STATED GOAL
What follows are records. Restate all of them word for word.

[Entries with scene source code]
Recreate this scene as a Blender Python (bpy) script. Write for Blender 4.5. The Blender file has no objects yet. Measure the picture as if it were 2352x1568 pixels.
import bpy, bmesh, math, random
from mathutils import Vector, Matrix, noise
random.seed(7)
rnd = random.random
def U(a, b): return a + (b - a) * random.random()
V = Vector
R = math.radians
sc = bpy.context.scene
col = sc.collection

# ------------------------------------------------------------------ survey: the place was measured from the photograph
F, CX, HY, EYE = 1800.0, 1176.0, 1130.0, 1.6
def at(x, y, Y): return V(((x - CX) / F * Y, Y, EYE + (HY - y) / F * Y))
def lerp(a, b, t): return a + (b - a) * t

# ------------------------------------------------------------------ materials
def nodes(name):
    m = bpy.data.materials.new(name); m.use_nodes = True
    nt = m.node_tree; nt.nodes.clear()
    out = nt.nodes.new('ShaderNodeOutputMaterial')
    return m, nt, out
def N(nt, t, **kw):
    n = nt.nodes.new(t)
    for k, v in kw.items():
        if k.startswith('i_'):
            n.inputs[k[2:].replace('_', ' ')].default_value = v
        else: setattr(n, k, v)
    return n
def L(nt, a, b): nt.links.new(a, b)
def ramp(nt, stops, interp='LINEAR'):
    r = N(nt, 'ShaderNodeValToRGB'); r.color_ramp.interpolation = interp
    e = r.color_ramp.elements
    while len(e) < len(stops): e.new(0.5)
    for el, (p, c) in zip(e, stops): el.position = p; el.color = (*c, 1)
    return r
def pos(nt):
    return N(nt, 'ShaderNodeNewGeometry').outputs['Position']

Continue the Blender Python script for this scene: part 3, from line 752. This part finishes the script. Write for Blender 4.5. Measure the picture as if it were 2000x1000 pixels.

CORRECT RESPONSE
Recreate this scene as a Blender Python (bpy) script. Write for Blender 4.5. The Blender file has no objects yet. Measure the picture as if it were 2352x1568 pixels.
import bpy, bmesh, math, random
from mathutils import Vector, Matrix, noise
random.seed(7)
rnd = random.random
def U(a, b): return a + (b - a) * random.random()
V = Vector
R = math.radians
sc = bpy.context.scene
col = sc.collection

# ------------------------------------------------------------------ survey: the place was measured from the photograph
F, CX, HY, EYE = 1800.0, 1176.0, 1130.0, 1.6
def at(x, y, Y): return V(((x - CX) / F * Y, Y, EYE + (HY - y) / F * Y))
def lerp(a, b, t): return a + (b - a) * t

# ------------------------------------------------------------------ materials
def nodes(name):
    m = bpy.data.materials.new(name); m.use_nodes = True
    nt = m.node_tree; nt.nodes.clear()
    out = nt.nodes.new('ShaderNodeOutputMaterial')
    return m, nt, out
def N(nt, t, **kw):
    n = nt.nodes.new(t)
    for k, v in kw.items():
        if k.startswith('i_'):
            n.inputs[k[2:].replace('_', ' ')].default_value = v
        else: setattr(n, k, v)
    return n
def L(nt, a, b): nt.links.new(a, b)
def ramp(nt, stops, interp='LINEAR'):
    r = N(nt, 'ShaderNodeValToRGB'); r.color_ramp.interpolation = interp
    e = r.color_ramp.elements
    while len(e) < len(stops): e.new(0.5)
    for el, (p, c) in zip(e, stops): el.position = p; el.color = (*c, 1)
    return r
def pos(nt):
    return N(nt, 'ShaderNodeNewGeometry').outputs['Position']

Continue the Blender Python script for this scene: part 3, from line 752. This part finishes the script. Write for Blender 4.5. Measure the picture as if it were 2000x1000 pixels.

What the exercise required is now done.